On April 27, 2026, Greenidge Mississippi entered into a Commercial Purchase and Sale Agreement, as amended, with an unrelated third party, pursuant to which Greenidge Mississippi agreed to sell a 5.6-acre tract of land with over 73,000 square feet of industrial warehouse space located in Columbus, Mississippi for a purchase price of $1.1 million, subject to the terms and conditions set forth therein. The agreement provides for a $150,000 earnest money deposit and contemplates closing within 45 days after the effective date, subject to the satisfaction or waiver of the conditions set forth in the agreement.

On May 1, 2026, a prior prospective purchaser of the property filed a petition in the Chancery Court of Lowndes County, Mississippi against Greenidge Mississippi and the applicable broker.
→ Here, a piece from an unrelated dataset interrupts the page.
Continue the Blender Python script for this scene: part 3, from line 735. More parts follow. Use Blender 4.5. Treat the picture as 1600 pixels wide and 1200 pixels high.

The petition alleges, among other things, that the prior prospective purchaser entered into a prior contract with Greenidge Mississippi for the purchase of the property and that Greenidge Mississippi is attempting to market, sell or otherwise transfer the property to another purchaser. The petition seeks temporary, preliminary and permanent injunctive relief to restrain Greenidge Mississippi and related parties from selling, conveying, transferring, encumbering or otherwise disposing of the property to any person or entity other than the prior prospective purchaser, as well as related equitable relief.

On or about May 8, 2026, the prior prospective purchaser filed an amended notice of lis pendens in Lowndes County, Mississippi relating to the property. The amended notice of lis pendens states that the pending action may affect title to the property and identifies the property as the real property at issue in the litigation.

The Company disputes the allegations and intends to vigorously defend the matter. Based on the preliminary nature of this proceeding, the Company cannot reasonably predict the outcome of this matter at this time.